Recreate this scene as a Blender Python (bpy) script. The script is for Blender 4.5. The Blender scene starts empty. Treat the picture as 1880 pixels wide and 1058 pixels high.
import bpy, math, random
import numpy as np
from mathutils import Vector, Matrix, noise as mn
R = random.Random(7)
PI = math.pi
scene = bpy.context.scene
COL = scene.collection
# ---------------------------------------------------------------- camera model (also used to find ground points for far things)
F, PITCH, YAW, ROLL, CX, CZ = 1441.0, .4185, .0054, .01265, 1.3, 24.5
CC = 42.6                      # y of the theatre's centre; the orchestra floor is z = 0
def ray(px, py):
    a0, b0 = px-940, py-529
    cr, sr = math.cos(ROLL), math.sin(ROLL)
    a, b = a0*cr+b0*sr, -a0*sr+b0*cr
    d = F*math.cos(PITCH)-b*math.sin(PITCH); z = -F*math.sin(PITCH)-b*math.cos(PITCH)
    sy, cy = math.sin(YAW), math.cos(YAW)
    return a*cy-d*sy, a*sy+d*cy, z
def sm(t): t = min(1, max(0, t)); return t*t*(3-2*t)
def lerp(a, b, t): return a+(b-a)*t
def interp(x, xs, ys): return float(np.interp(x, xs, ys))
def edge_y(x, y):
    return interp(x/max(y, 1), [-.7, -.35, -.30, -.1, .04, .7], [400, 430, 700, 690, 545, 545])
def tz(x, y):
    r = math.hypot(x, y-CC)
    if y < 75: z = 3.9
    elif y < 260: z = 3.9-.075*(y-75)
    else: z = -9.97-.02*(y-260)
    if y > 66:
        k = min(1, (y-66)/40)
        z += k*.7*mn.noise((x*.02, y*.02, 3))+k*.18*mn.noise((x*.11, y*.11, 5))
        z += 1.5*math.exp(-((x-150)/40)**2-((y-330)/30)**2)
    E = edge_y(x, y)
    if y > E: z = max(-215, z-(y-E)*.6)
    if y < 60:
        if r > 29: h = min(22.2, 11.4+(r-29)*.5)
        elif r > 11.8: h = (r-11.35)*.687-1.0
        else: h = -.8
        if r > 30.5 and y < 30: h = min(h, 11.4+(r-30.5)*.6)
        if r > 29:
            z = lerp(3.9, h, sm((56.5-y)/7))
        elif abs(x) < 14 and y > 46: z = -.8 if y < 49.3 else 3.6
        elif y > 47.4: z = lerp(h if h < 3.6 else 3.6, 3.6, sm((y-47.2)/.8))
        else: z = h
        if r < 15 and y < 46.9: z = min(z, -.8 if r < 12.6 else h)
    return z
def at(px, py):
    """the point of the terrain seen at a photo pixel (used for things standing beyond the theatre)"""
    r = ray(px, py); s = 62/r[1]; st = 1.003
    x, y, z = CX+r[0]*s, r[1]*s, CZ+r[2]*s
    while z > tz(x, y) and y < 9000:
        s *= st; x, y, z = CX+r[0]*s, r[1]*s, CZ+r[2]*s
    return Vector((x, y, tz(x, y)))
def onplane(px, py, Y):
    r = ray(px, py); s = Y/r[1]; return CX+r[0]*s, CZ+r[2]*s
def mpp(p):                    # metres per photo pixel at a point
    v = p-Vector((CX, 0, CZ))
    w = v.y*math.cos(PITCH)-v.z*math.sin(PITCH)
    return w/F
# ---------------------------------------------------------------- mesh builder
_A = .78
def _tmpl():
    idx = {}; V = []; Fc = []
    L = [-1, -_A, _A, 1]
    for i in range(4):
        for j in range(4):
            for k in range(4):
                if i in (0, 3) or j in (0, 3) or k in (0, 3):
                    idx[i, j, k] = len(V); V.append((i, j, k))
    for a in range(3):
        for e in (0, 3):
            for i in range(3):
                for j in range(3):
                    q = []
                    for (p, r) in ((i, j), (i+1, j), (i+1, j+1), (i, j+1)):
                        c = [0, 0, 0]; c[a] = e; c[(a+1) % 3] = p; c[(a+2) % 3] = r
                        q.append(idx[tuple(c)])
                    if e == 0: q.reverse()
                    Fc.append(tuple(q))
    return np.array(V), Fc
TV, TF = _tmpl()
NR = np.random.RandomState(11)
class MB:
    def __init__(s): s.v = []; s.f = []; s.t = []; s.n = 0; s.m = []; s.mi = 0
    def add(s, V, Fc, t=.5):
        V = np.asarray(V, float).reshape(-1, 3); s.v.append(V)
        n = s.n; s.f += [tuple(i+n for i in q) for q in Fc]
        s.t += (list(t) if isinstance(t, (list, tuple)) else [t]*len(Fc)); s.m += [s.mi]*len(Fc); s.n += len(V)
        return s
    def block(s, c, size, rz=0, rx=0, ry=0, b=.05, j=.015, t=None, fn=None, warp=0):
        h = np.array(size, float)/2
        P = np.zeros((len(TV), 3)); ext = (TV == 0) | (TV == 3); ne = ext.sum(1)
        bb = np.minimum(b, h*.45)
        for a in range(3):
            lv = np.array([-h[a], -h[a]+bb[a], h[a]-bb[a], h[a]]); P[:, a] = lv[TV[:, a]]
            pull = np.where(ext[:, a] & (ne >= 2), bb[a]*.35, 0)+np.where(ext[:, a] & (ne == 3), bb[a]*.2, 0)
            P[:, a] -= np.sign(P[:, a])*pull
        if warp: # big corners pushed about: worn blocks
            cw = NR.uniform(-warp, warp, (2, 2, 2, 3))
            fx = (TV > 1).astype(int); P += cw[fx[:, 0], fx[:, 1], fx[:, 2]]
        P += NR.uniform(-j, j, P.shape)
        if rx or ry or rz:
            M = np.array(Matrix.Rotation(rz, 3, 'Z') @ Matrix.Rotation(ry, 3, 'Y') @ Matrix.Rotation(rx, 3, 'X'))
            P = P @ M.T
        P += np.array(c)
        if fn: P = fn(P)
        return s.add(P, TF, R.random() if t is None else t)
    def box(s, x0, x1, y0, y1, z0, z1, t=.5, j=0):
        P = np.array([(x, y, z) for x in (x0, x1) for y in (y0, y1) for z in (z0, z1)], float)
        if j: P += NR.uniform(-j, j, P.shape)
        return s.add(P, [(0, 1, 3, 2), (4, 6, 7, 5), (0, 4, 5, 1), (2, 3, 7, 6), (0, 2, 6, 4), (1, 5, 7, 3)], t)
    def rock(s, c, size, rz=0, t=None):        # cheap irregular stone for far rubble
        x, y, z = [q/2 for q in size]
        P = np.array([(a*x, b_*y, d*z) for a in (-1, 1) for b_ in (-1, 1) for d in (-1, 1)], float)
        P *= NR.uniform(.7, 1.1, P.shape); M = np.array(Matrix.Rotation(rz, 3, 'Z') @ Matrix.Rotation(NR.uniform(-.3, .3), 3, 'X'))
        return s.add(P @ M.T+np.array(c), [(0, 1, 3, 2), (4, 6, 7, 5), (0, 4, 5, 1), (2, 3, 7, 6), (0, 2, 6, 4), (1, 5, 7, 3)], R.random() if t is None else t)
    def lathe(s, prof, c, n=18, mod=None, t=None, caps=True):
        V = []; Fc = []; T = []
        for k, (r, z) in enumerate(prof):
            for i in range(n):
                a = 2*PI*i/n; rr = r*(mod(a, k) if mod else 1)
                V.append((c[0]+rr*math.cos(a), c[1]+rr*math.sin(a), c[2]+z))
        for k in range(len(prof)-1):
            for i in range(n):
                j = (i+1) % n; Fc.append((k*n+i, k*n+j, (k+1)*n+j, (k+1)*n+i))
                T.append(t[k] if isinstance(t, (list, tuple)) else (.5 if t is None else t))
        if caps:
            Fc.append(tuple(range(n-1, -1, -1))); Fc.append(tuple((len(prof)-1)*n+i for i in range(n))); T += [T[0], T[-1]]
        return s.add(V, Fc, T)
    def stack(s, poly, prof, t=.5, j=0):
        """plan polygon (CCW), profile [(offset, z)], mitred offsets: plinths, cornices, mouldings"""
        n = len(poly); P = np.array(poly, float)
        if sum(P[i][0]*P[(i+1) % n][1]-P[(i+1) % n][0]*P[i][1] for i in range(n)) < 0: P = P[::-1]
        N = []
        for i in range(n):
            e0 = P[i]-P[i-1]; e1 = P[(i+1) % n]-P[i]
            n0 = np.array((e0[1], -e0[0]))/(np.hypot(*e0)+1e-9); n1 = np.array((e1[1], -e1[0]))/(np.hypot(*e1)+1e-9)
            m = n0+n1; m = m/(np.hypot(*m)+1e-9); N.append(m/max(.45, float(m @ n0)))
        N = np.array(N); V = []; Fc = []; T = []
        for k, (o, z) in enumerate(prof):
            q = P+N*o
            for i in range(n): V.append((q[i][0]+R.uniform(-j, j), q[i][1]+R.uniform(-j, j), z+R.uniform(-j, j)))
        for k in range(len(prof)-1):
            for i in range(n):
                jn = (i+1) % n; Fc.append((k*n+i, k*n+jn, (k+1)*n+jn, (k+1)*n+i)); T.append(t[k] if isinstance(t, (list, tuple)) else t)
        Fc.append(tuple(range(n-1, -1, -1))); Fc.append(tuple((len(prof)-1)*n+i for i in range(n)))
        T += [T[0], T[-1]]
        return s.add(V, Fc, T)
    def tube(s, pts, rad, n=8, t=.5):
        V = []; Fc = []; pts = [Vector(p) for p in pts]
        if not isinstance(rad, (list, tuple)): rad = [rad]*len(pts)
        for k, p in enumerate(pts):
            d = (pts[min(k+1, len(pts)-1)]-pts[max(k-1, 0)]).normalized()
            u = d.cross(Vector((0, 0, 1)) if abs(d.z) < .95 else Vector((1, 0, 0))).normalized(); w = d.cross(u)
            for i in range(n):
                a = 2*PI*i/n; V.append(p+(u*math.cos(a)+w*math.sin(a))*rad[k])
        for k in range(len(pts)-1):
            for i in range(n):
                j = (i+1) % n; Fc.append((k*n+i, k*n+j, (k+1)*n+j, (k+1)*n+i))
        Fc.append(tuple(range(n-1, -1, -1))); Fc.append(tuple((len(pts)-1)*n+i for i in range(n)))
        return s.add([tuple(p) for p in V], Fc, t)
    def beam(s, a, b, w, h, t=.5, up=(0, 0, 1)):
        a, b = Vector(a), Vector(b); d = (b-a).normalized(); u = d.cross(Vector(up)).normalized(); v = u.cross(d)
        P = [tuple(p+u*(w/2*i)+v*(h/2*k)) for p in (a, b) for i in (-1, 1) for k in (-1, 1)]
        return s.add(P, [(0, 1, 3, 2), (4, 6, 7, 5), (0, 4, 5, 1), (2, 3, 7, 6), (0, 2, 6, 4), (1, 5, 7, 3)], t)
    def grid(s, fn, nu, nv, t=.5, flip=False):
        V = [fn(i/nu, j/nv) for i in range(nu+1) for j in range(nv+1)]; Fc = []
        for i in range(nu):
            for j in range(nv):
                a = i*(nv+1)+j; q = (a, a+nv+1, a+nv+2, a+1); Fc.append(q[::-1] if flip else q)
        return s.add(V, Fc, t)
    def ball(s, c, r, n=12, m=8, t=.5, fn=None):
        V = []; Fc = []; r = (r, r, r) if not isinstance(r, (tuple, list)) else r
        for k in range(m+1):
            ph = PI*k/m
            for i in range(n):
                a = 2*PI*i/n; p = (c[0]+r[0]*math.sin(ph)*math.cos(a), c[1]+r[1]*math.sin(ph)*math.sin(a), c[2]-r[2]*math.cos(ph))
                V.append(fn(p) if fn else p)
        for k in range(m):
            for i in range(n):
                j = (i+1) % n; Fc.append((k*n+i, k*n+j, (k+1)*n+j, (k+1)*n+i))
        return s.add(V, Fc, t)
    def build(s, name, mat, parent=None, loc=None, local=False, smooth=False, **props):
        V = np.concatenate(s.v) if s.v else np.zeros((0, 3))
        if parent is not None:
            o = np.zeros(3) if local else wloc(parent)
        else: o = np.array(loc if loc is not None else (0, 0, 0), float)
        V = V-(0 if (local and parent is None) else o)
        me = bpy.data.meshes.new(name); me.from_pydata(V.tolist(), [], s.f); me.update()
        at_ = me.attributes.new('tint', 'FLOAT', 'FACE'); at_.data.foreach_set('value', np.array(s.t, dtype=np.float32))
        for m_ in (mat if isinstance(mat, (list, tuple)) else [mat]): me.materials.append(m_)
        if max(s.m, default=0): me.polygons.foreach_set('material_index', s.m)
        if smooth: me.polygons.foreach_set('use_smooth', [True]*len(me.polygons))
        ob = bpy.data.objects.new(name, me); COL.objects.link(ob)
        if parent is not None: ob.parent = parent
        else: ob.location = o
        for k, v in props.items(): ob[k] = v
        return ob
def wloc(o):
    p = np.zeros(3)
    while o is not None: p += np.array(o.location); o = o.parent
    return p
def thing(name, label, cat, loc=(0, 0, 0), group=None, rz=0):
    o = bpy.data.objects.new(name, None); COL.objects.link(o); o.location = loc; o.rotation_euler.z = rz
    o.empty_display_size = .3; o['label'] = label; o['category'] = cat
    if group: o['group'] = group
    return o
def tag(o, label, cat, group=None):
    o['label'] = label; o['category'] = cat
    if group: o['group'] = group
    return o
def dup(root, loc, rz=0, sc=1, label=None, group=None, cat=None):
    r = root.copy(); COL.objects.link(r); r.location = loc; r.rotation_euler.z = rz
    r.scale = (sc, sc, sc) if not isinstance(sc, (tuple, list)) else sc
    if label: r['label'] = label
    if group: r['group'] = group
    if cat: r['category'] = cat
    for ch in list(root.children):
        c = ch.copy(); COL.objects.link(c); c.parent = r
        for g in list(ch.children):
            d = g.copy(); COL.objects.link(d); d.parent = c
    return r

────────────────

* **Direction**
Which lines above hold the word "scene"? Copy each of them.

* **Solution to the problem**
Recreate this scene as a Blender Python (bpy) script. The script is for Blender 4.5. The Blender scene starts empty. Treat the picture as 1880 pixels wide and 1058 pixels high.
scene = bpy.context.scene
COL = scene.collection